### [Your objective]
In the data that follows, count the lines in which the word "scene" occurs, and report that figure alone.

### [Source material]

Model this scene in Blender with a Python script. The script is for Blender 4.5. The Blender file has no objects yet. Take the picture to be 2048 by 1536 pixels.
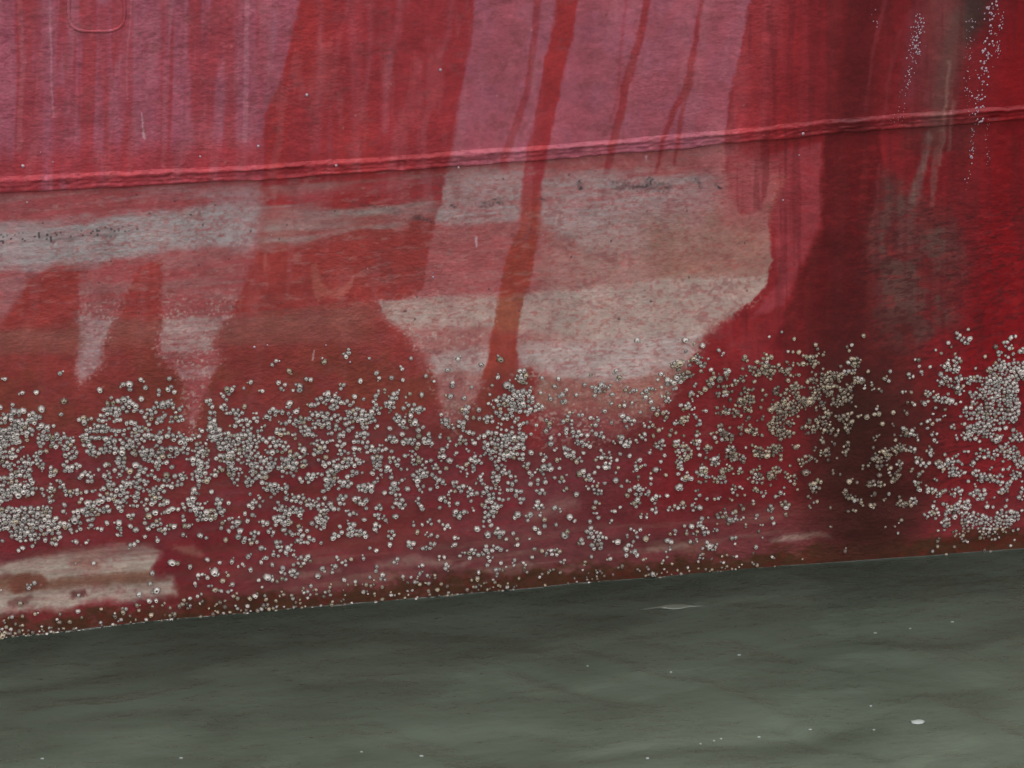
import bpy, math, random
import numpy as np

# ------------------------------------------------------------------ camera
F = 4490.0                       # focal length in pixels of the 2048 px wide photograph
PSI, PIT, DIST = math.radians(9.5), math.radians(25.0), 4.05
WL = 1188.0                      # height of the waterline in the middle of the frame
CAM = np.array([-DIST*math.sin(PSI), -DIST*math.cos(PSI), DIST*math.tan(PIT+math.atan((WL-768)/F))])
CF = np.array([math.sin(PSI)*math.cos(PIT), math.cos(PSI)*math.cos(PIT), -math.sin(PIT)])
CR = np.array([math.cos(PSI), -math.sin(PSI), 0.0])
CU = np.cross(CR, CF)
sc = bpy.context.scene
cd = bpy.data.cameras.new('camera'); cam = bpy.data.objects.new('camera', cd)
sc.collection.objects.link(cam); sc.camera = cam
cam.location = CAM; cam.rotation_mode = 'XYZ'
cam.rotation_euler = (math.pi/2-PIT, 0, -PSI)
cd.sensor_width = 36; cd.lens = 36*F/2048; cd.clip_start = .05; cd.clip_end = 500
cd.dof.use_dof = True; cd.dof.focus_distance = 4.45; cd.dof.aperture_fstop = 9

# ------------------------------------------------------------------ sky and sun (overcast)
SUN_EL, SUN_AZ = math.radians(82), math.radians(205)     # azimuth measured from +Y (behind the hull) to +X
w = bpy.data.worlds.new('World'); sc.world = w; w.use_nodes = True
nt = w.node_tree; bg = nt.nodes['Background']
sky = nt.nodes.new('ShaderNodeTexSky'); sky.sky_type = 'NISHITA'; sky.sun_disc = False
sky.sun_elevation = SUN_EL; sky.sun_rotation = SUN_AZ
sky.air_density = 1.6; sky.dust_density = 6; sky.ozone_density = .6
hs = nt.nodes.new('ShaderNodeHueSaturation'); hs.inputs['Saturation'].default_value = .42
nt.links.new(sky.outputs[0], hs.inputs['Color']); nt.links.new(hs.outputs[0], bg.inputs[0])
bg.inputs[1].default_value = .07
sl = bpy.data.lights.new('sun', 'SUN'); sl.energy = 1.5; sl.angle = math.radians(20); sl.color = (1, .985, .97)
so = bpy.data.objects.new('sun', sl); sc.collection.objects.link(so)
so.rotation_euler = (math.pi/2-SUN_EL, 0, math.pi-SUN_AZ)
sc.view_settings.view_transform = 'Standard'; sc.view_settings.look = 'None'
sc.view_settings.exposure = 2.65; sc.view_settings.gamma = 1.0

# ------------------------------------------------------------------ small maths
FLARE = math.tan(math.radians(13))
def hull_y(x, z):                # outer face of the plating: flared outwards, very slightly hollow
    x = np.asarray(x, float); z = np.asarray(z, float)
    xx = np.clip((x-.1)/1.1, -1.6, 1.6)
    return -z*FLARE + .016*(1-xx*xx)*np.clip((1.2-z)/1.2, 0, 1) + dents(x, z)
def sstep(a, b, v):
    t = np.clip((v-a)/(b-a), 0, 1); return t*t*(3-2*t)
def hash2(i, j, seed):
    i = i.astype(np.int64); j = j.astype(np.int64)
    n = (i*374761393 + j*668265263 + seed*974634777) & 0xffffffff
    n = ((n ^ (n >> 13))*1274126177) & 0xffffffff
    n = (n ^ (n >> 16)) & 0xffffffff
    return n/4294967295.0
def vnoise(x, y, seed=0):
    xi = np.floor(x); yi = np.floor(y); fx = x-xi; fy = y-yi
    fx = fx*fx*(3-2*fx); fy = fy*fy*(3-2*fy)
    a = hash2(xi, yi, seed); b = hash2(xi+1, yi, seed); c = hash2(xi, yi+1, seed); d = hash2(xi+1, yi+1, seed)
    return (a*(1-fx)+b*fx)*(1-fy) + (c*(1-fx)+d*fx)*fy
def fbm(x, y, seed=0, oct=4):
    r = 0; a = .5; t = 0
    for k in range(oct):
        r = r + a*vnoise(x*2**k+k*17.3, y*2**k+k*9.1, seed+k); t += a; a *= .55
    return r/t
def dents(x, z):
    low = np.exp(-((z-.10)/.12)**2)
    d = .010*(fbm(x*1.3, z*2.2, 3, 2)-.5)
    d = d + low*.012*(fbm(x*2.6+z*3, z*9.0-x*.8, 5, 3)-.5)
    return d + .0016*(fbm(x*22, z*26, 8, 2)-.5)
def proj(x, y, z):
    dx, dy, dz = x-CAM[0], y-CAM[1], z-CAM[2]
    d = np.maximum(dx*CF[0]+dy*CF[1]+dz*CF[2], 1.0)
    return 1024+F*(dx*CR[0]+dy*CR[1]+dz*CR[2])/d, 768-F*(dx*CU[0]+dy*CU[1]+dz*CU[2])/d
def unproj(X, Y):                # where a chart position lies on the plating (solved on the real curved face)
    X = np.asarray(X, float); Y = np.asarray(Y, float)
    rx = [CF[k]*F + CR[k]*(X-1024) - CU[k]*(Y-768) for k in range(3)]
    off = np.zeros_like(X)
    for _ in range(6):           # plane y = -z*FLARE + off
        t = (off - CAM[1] - CAM[2]*FLARE)/(rx[1] + rx[2]*FLARE)
        x = CAM[0]+rx[0]*t; z = CAM[2]+rx[2]*t
        off = hull_y(x, z)+z*FLARE
    return x, hull_y(x, z), z
def on_water(X, Y):
    r = CF*F + CR*(X-1024) - CU*(Y-768); t = -CAM[2]/r[2]; return CAM+r*t
def line_fn(pts):
    px = np.array([p[0] for p in pts], float); py = np.array([p[1] for p in pts], float)
    def f(X):
        X = np.asarray(X, float); v = np.interp(X, px, py)
        v = np.where(X < px[0], py[0]+(X-px[0])*(py[1]-py[0])/(px[1]-px[0]), v)
        return np.where(X > px[-1], py[-1]+(X-px[-1])*(py[-1]-py[-2])/(px[-1]-px[-2]), v)
    return f
y_water = line_fn([(0,1284),(512,1235),(1024,1186),(1536,1140),(2048,1100)])
y_seam = line_fn([(0,383),(350,367),(700,347),(1000,325),(1380,294),(1655,267),(2048,237)])

def poly_sd(P, X, Y):            # signed distance (positive inside)
    P = np.array(P, float); n = len(P); d = np.full(X.shape, 1e18); ins = np.zeros(X.shape, bool)
    for k in range(n):
        a = P[k]; b = P[(k+1) % n]; ex, ey = b-a; wx = X-a[0]; wy = Y-a[1]
        t = np.clip((wx*ex+wy*ey)/(ex*ex+ey*ey+1e-9), 0, 1)
        d = np.minimum(d, (wx-ex*t)**2+(wy-ey*t)**2)
        c = (a[1] > Y) != (b[1] > Y)
        if ey != 0: ins ^= c & (X < ex*wy/ey + a[0])
    return np.where(ins, 1, -1)*np.sqrt(d)
def stroke_sd(P, wds, X, Y):     # signed distance to a band of varying half width
    P = np.array(P, float); wds = np.broadcast_to(np.array(wds, float), (len(P),)); r = np.full(X.shape, -1e9)
    for k in range(len(P)-1):
        a = P[k]; b = P[k+1]; ex, ey = b-a; wx = X-a[0]; wy = Y-a[1]
        t = np.clip((wx*ex+wy*ey)/(ex*ex+ey*ey+1e-9), 0, 1)
        r = np.maximum(r, wds[k]*(1-t)+wds[k+1]*t - np.sqrt((wx-ex*t)**2+(wy-ey*t)**2))
    return r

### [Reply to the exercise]
2